While capitalising on domestic old-guard fatigue served Shah as a winning electoral strategy, Nepal’s hard geopolitical reality remains stubbornly unchanged. In Nepal, political shifts rarely remain purely domestic, often prompting debates about foreign influence given its geography wedged between the rivalries of India and China.
Yet, Shah, however has sought to counter this by projecting an image of a staunch nationalist. As mayor, his symbolism was deliberate: hanging a “Greater Nepal” map in his office as a direct retort to the “Akhand Bharat” mural in India’s new Parliament House, and briefly banning Indian films. Simultaneously, he signaled caution toward Beijing by dropping a China-backed industrial park from his election manifesto. By distancing himself from large-scale geopolitical projects, Shah reframed the narrative, asserting a sovereignty that felt local, visible, and unapologetically independent.
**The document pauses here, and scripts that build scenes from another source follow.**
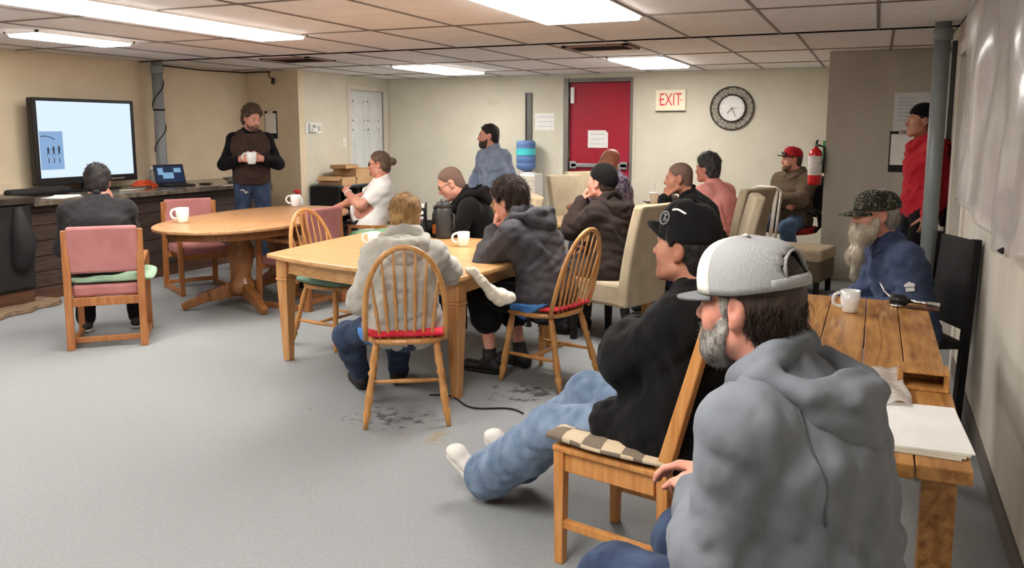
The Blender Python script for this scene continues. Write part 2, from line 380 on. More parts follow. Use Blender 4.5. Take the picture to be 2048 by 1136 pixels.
# white six panel door in the far left wall
d1 = struct(MB().span((-6.985, 10.2, .01), (-6.95, 11.09, 2.1)), 'door_1', M_DOORW, bevel=.002)
for yy0, yy1 in ((10.3, 10.6), (10.69, 10.99)):
    for z0, z1 in ((.2, .78), (.93, 1.55), (1.66, 1.96)):
        f = MB(); g = .02
        f.span((-6.952, yy0, z0), (-6.944, yy0 + g, z1)); f.span((-6.952, yy1 - g, z0), (-6.944, yy1, z1)); f.span((-6.952, yy0, z0), (-6.944, yy1, z0 + g)); f.span((-6.952, yy0, z1 - g), (-6.944, yy1, z1))
        f.span((-6.951, yy0 + .05, z0 + .05), (-6.941, yy1 - .05, z1 - .05))
        f.build('panel', M_DOORW, d1)
kn = MB().lathe([(.012, 0), (.012, .03), (.03, .04), (.032, .06), (.02, .075)], 14, Matrix.Translation((-6.95, 10.26, .98)) @ Matrix.Rotation(R(90), 4, 'Y')); kn.build('door_knob', M_CHROME, d1, smooth=True)
t2 = MB(); t2.span((-6.935, 10.11, 0), (-6.895, 10.19, 2.18)); t2.span((-6.935, 11.1, 0), (-6.895, 11.18, 2.18)); t2.span((-6.935, 10.19, 2.1), (-6.895, 11.1, 2.18))
struct(t2, 'trim_2', M_TRIM, bevel=.004)
# red exit door
d2 = struct(MB().span((-3.97, YB + .03, .01), (-3.1, YB + .075, 2.18)), 'door_2', M_RED, bevel=.003)
MB().span((-3.93, YB - .03, 1.02), (-3.12, YB - .008, 1.075)).build('push_bar', M_ALU, d2, .008)
for x in (-3.9, -3.17): MB().span((x - .05, YB - .03, 1.0), (x + .05, YB + .03, 1.1)).build('bar_bracket', M_ALU, d2, .006)
MB().span((-3.95, YB - .01, 1.9), (-3.9, YB + .03, 2.12)).build('door_closer_plate', M_WHITEP, d2, .004)
for z in (.25, 1.15, 1.98): MB().span((-3.985, YB - .004, z), (-3.965, YB + .03, z + .11)).build('hinge', M_GREYMETAL, d2)
t3 = MB(); t3.span((-4.04, YB - .03, 0), (-3.975, YB + .08, 2.24)); t3.span((-3.095, YB - .012, 0), (-3.06, YB + .08, 2.24)); t3.span((-3.975, YB - .012, 2.185), (-3.095, YB + .08, 2.24))
struct(t3, 'trim_3', M_GREYMETAL, bevel=.003)
struct(MB().span((-4.13, YB - .015, 0), (-4.045, YB, 2.28)), 'trim_4', M_WALL, bevel=.004)
struct(MB().span((-3.045, YB - .012, .9), (-3.02, YB, 2.28)), 'trim_5', M_WALL, bevel=.003)
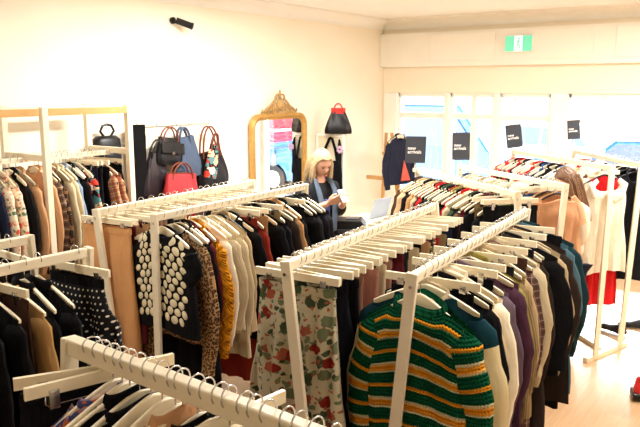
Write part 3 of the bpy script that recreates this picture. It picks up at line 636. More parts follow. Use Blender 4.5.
fill(cA,cB,1.56,Citems2,'from the near end, window rack left rail','window rack left rail',t0=.04,special={'V':whitered})
Ditems2=sub('k:coat:ink k:jacket:black s:jacket:navy b:skirt:grey s:shirt:black s:jacket:white s:shirt:lightblue s:shirt:red s:jacket:ivory s:blouse:redwhite')
fill(dA,dB,1.56,Ditems2,'from the near end, window rack right rail','window rack right rail',t0=.04)
# ---- show cards standing on the rack ends
def text_mesh(body,size,mat,name,parent,loc,rot):
    c=bpy.data.curves.new('lettering','FONT'); c.body=body; c.size=size; c.extrude=.0006; c.space_line=.8; c.align_x='LEFT'; c.offset=.0006
    t=bpy.data.objects.new('t',c); COL.objects.link(t); dg=bpy.context.evaluated_depsgraph_get(); me=bpy.data.meshes.new_from_object(t.evaluated_get(dg)); bpy.data.objects.remove(t); bpy.data.curves.remove(c)
    me.materials.clear(); me.materials.append(mat); o=bpy.data.objects.new(name,me); COL.objects.link(o); o.parent=parent; o.location=loc; o.rotation_euler=rot; return o
slate=plain('slate_card',rgb(56,58,64),.55,.35,var=.03); wtx=plain('white_ink',rgb(240,236,225),.6)
for (x,y,zb,hh,ww,tilt,where) in [(-2.775,5.30,1.57,.225,.17,1,'tallest looking and leftmost of the four'),(-2.60,5.84,1.56,.245,.155,-1,'second from the left, upright'),(-2.50,6.93,1.60,.235,.155,-8,'third from the left, tilted'),(-1.97,7.10,1.70,.185,.12,-5,'rightmost and smallest of the four')]:
    face=math.atan2(y,x)-PI/2+R(8)
    o=thing('show_card','dark new arrivals card on a window side rack, '+where,'sign',(x,y,zb),0,None,(0,R(-tilt)*-1,face))
    b=MB(); b.box((0,0,hh/2),(ww,.008,hh)); b.build('card',slate,o,bevel=.001)
    b=MB(); b.tube([(0,.006,-.06),(0,.006,hh*.3)],.004,8); b.box((0,.006,-.06),(.03,.03,.03)); b.build('clip_stem',M['rackwhite'],o)
    text_mesh('new\narrivals',ww*.235,wtx,'lettering',o,(-ww*.40,-.0047,hh*.50),(R(90),0,0))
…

Historically, Nepal’s politics followed rigid ideological scripts. The Nepali Congress, the country’s oldest liberal force, leaned toward Delhi, while communist factions like CPN- UML maintained proactive affinities with Beijing. And at times, the ideological rhetoric from Kathmandu stretched far beyond the Himalayas, from debates over Venezuela’s regime change to contentious political statements on the Ukraine war, issues largely peripheral to Nepal’s own priorities. Under Shah, this era of predictable ideological signaling may finally be fading. His minimalist approach and by speaking less about the world’s ideological battles, Shah’s personality itself can be potent strategic asset to Nepal, but it is immediately replaced by a different kind of geopolitical pressure that needs sustained diplomatic communique.
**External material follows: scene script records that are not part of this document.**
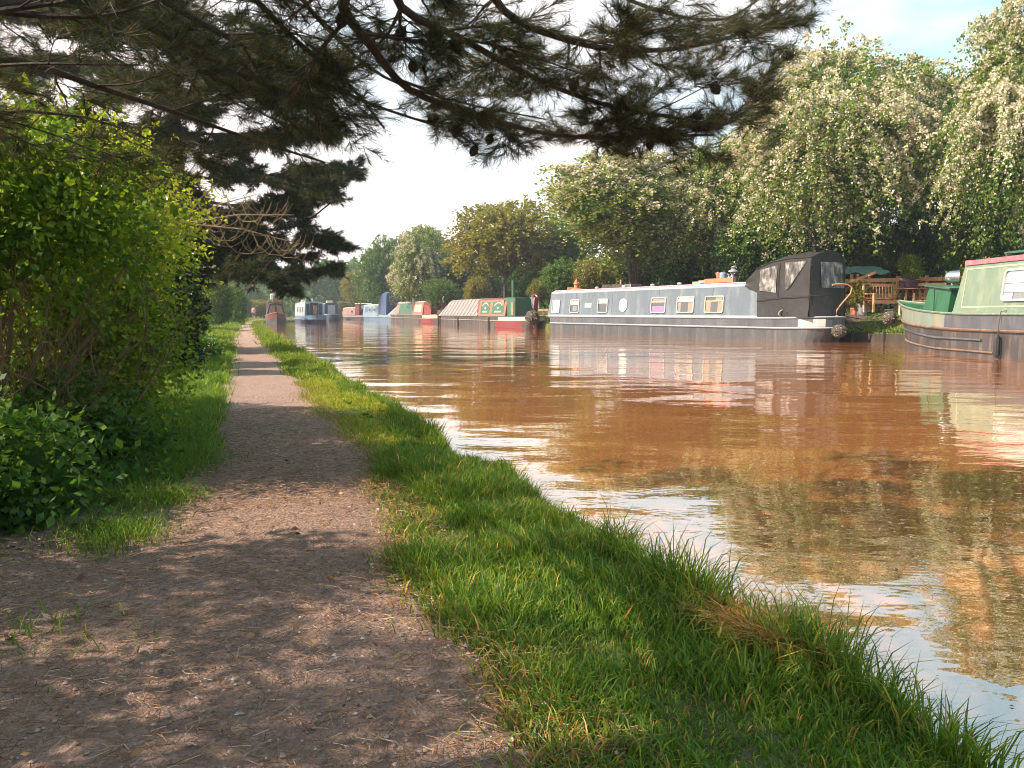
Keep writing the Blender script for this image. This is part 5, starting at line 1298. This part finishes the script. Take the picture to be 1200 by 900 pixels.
for yy, w_ in ((0.0,1.3),):
    mb = MB(); mb.add([(1.38+.05,-.62,1.55),(1.43,.62,1.55),(1.45,.6,2.15),(1.45,-.6,2.15)], [(0,1,2,3)]); b.part(mb, 'window', 'blind_white', parent=wh)
b.window(6, 7.2, 1.0, 1.5, 'p_white')

# left of the channel
b = Boat('narrowboat', 'pale blue-grey narrowboat under way or moored by the promontory, dark open stern toward us', o5(373,76), (-24.2,89), 2.1, .75, .4, .15, 2, 1.5)
b.hull('p_navy', 'p_blue', deck='p_navy'); b.strake(3,.03,'p_ltblue'); b.cabin(2.6, b.L-1.2, 2.1, 'p_greylt', 'p_greylt', inset=.08, tum=.1)
mb = MB(); mb.box((2.58,0,1.45),(.03,.8,1.2)); b.part(mb, 'door', 'interior')  # dark sheet painting the shade inside the open stern
mb = MB(); mb.box((2.55,.62,1.4),(.05,.32,1.1)); mb.box((2.55,-.62,1.4),(.05,.3,1.1)); b.part(mb, 'door', 'p_navy', )
mb = MB(); mb.box((2.4,-.1,1.35),(.2,.35,.9)); b.part(mb, 'door', 'wood_old')
for x, y, m_, h_ in ((5,.3,'p_dkgreen',.35),(8,-.2,'p_white',.4),(10,.2,'p_cream',.3)):
    mb = MB(); mb.box((x,y,2.2+h_/2),(1.2,.6,h_), taper=.8); b.part(mb, 'roof_box', m_)
for x in (4.2,6.5,9): b.window(x, x+.9, 1.1, 1.7, 'p_white')
mb = MB(); mb.tube([(.3,0,.75),(.3,0,1.3),(1.0,0,1.45)], .05, 6); b.part(mb, 'tiller', 'black_metal')
b = Boat('narrowboat', 'dark blue narrowboat with a white-edged roof, just beyond the pale blue-grey one', o5(391,104), o5(380,119), 2.1, .8, .4, .15, 2, 1.5)
b.hull('p_navy', 'p_navy'); b.cabin(2.0, b.L-1.2, 2.3, 'p_navy', 'p_white', inset=.08, tum=.1); b.strake(4,.04,'p_greylt','gunwale')
mb = MB(); mb.box((1.95,0,1.5),(.05,1.0,1.2)); b.part(mb, 'door', 'p_greylt'); mb = MB(); mb.box((5,0,2.6),(1.5,.8,.3)); b.part(mb, 'roof_box', 'p_cream')
b = Boat('narrowboat', 'dark red narrowboat moored against the towpath bank, its bow toward us', (-25.3,82), o5(325.5,70), 1.8, .75, .4, .35, 3, 1.5)
b.hull('p_black', 'p_maroon'); b.strake(4,.04,'p_rose','gunwale'); b.cabin(1.5, b.L-4.2, 2.0, 'p_maroon', 'p_dkgreen', inset=.08, tum=.1)
mb = MB(); rows = [[(x, .9*w_, .8), (x, .6*w_, zt_), (x, 0, zt_+.1), (x, -.6*w_, zt_), (x, -.9*w_, .8)] for x, zt_, w_ in ((b.L-4.2,1.95,1),(b.L-3.0,1.9,.95))]; mb.grid(rows); fr_ = rows[-1]; mb.add(fr_, [(0,1,2,3,4)]); b.part(mb, 'cratch_cover', 'interior')
mb = MB(); x = b.L-2.98; mb.add([(x,.7,.9),(x,.5,1.7),(x,.06,1.8),(x,.06,.9)], [(0,1,2,3)]); mb.add([(x,-.7,.9),(x,-.5,1.7),(x,-.06,1.8),(x,-.06,.9)], [(0,1,2,3)]); b.part(mb, 'cratch_board', 'wood_old')
mb = MB(); mb.box((b.L-6,.2,2.25),(1.6,.9,.35)); b.part(mb, 'roof_box', 'wood'); mb = MB(); mb.lathe((b.L-5,-.2,2.35), [(.25,0),(.3,.4),(.1,.6),(.12,.9)], 8); b.part(mb, 'roof_vent', 'p_white')
# distant row at the bend
for i, (px, Yd, c1, lb) in enumerate([(395,138,'p_dkgreen','dark boat in the hazy row at the bend, nearest of its row'),(401,150,'p_rose','boat with cream upperworks farthest in the hazy row at the bend')]):
    b = Boat('narrowboat', lb, o5(px,Yd), o5(px-7,Yd+12), 2.1, .8, .4, .1, 2, 1.5); b.hull('p_black', c1); b.cabin(1.5, b.L-1.5, 2.1, c1, 'p_cream', inset=.08, tum=.1)
    mb = MB(); mb.box((1.47,0,1.5),(.04,.9,1.0)); b.part(mb, 'door', 'p_white')

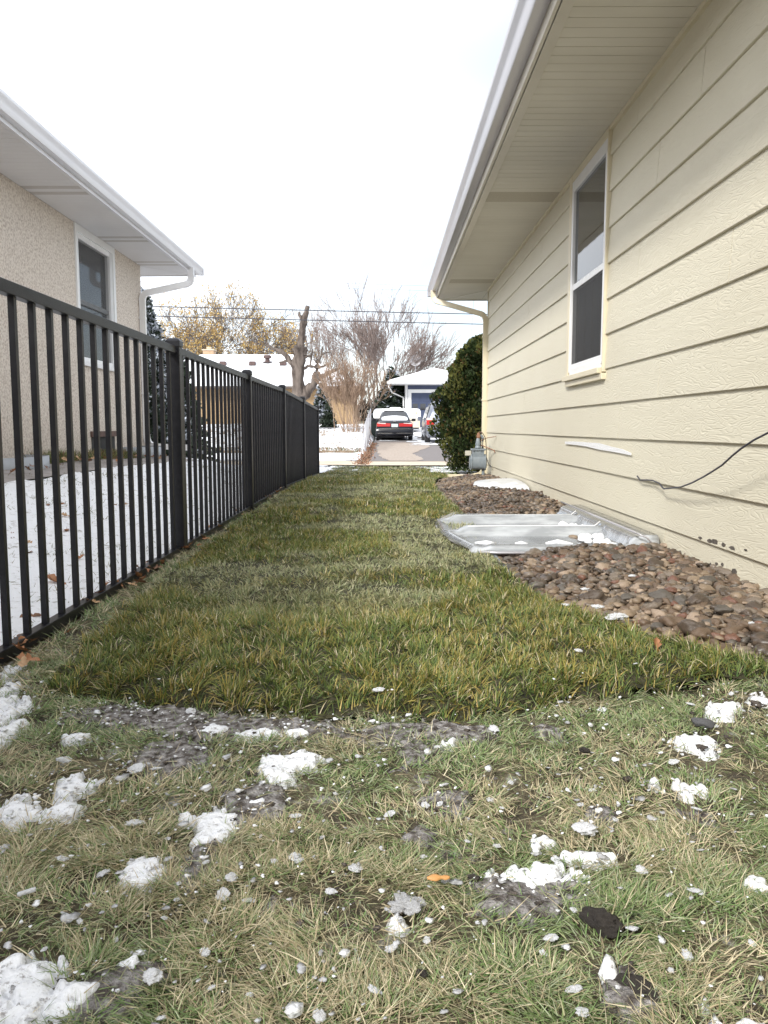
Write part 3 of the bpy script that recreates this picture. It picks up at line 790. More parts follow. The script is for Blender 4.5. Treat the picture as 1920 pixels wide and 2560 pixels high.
tag(o, 'tiny crumbs of snow and ice sprinkled through the foreground grass', 'snow crumbs', kind='stuff')
n = 1500
x = rng.uniform(-1.2, 1.3, n); y = 0.8 + 1.3 * rng.random(n) ** .8
k = (fbm(x, y, 4, 88, 3) > .46) & (sod_inside(x, y) < .5); x, y = x[k], y[k]; n = len(x)
r_ = rng.lognormal(-5.75, .5, n)
o = scatter('ice_flakes', [mesh_arrays(ico)], np.stack([x, y, G(x, y) + .010], -1), np.stack([r_, r_ * .8, r_ * .35], -1), M['grey_ice'])
tag(o, 'small dull grey flakes of ice lodged among the foreground blades', 'ice flakes', kind='stuff')
n = 1300
x = rng.uniform(-1.2, 1.3, n); y = 0.8 + 1.3 * rng.random(n) ** .8
k = ((soil_f(x, y) > .3) | (fbm(x, y, 5, 98, 3) > .60)) & (sod_inside(x, y) < .5); x, y = x[k], y[k]; n = len(x)
r_ = rng.lognormal(-5.6, .5, n)
o = scatter('soil_crumbs', [mesh_arrays(ico)], np.stack([x, y, G(x, y) + .006], -1), np.stack([r_, r_ * .8, r_ * .7], -1), M['soil'])
tag(o, 'dark crumbs of earth scattered over the bare foreground patches', 'soil crumbs', kind='stuff')

n = 5200
x = rng.uniform(-1.2, 1.3, n); y = 0.8 + 1.3 * rng.random(n) ** .8
k = (field(soil_e, x, y) > rng.uniform(.0, .9, n)) & (sod_inside(x, y) < .5) & (fbm(x, y, 9, 33, 2) > .45); x, y = x[k], y[k]; n = len(x)
r_ = rng.lognormal(-6.5, .55, n)
o = scatter('frost_powder', [mesh_arrays(ico)], np.stack([x, y, G(x, y) + .010], -1), np.stack([r_ * 1.3, r_, r_ * .5], -1), M['snow_clump'])
tag(o, 'white frost powder lying on the bare soil strip before the sod', 'frost', kind='stuff')
# river rocks
RC = [((0.105, 0.070, 0.045), (0.185, 0.128, 0.085)), ((0.055, 0.041, 0.030), (0.115, 0.084, 0.060)), ((0.185, 0.135, 0.088), (0.30, 0.225, 0.155)), ((0.13, 0.060, 0.040), (0.19, 0.098, 0.065)),
      ((0.066, 0.058, 0.048), (0.14, 0.12, 0.098)), ((0.13, 0.10, 0.076), (0.23, 0.185, 0.14)), ((0.28, 0.205, 0.14), (0.40, 0.31, 0.235))]
rock_m = [mat('river_rock_' + n_, c1, .38 if i % 2 else .5, c2, 30, bump=.25, bscale=60, spec=.5) for i, ((c1, c2), n_) in enumerate(zip(RC, ('brown', 'umber', 'tan', 'red', 'slate', 'taupe', 'sand')))]
SIXT = [0, 0, 1, 1, 2, 3, 4, 5, 5, 5, 6, 0, 0, 1]
rock_me = [lump_mesh('river_rock', rock_m[SIXT[i]], 3, .62, .55, 1.0, i + 20, True, .05) for i in range(14)]
lo_me = [mesh_arrays(lump_mesh('rk', rock_m[0], 2, .62, .55, 1.0, i + 20, True, .05)) for i in range(10)]
lo1_me = [mesh_arrays(lump_mesh('rk', rock_m[0], 1, .60, .38, .9, i + 20)) for i in range(10)]
def rock_z(x, y): return G(x, y) - 0.012 + 0.055 * smooth(x, edge_x(y) + .05, edge_x(y) + .45) + .02 * (vnoise(x, y, 5) - .5) + 0.03 * smooth(y, 8, 11)
pts = []
yy = 2.0
while yy < 11.75:
    st = 0.0265 if yy < 6 else 0.034
    xx = float(edge_x(yy)) + .02
    while xx < 1.55:
        pts.append((xx + random.uniform(-.4, .4) * st, yy + random.uniform(-.4, .4) * st, 0)); xx += st * 1.05
    yy += st * .92
for _ in range(5200):
    y_ = random.uniform(2.0, 11.7); x_ = random.uniform(float(edge_x(y_)) + .05, 1.53); pts.append((x_, y_, .016))
P3 = np.array(pts)
cov = (P3[:, 0] > .50) & (P3[:, 1] > 4.33) & (P3[:, 1] < 6.1)                       # under the cover only a thin layer
keep = ~(cov & (P3[:, 2] > 0))
keep &= ~((P3[:, 0] > 1.45) & (P3[:, 2] == 0) & (rng.random(len(P3)) < .2))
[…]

India remains Nepal’s most consequential partner, linked by an open border, “Roti-Beti” social bonds, and accounting for a significant share of its trade, supplying virtually all of its petroleum, and emerging as the primary market for Nepal’s burgeoning hydropower exports. Meanwhile, China has deepened its footprint through major infrastructure financing, such as $216 million Pokhara International Airport. Intended as a regional gateway, its underutilisation is viewed in Kathmandu as a casualty of the broader India-China friction, particularly New Delhi’s hesitancy to facilitate air routes for Chinese-financed infrastructure.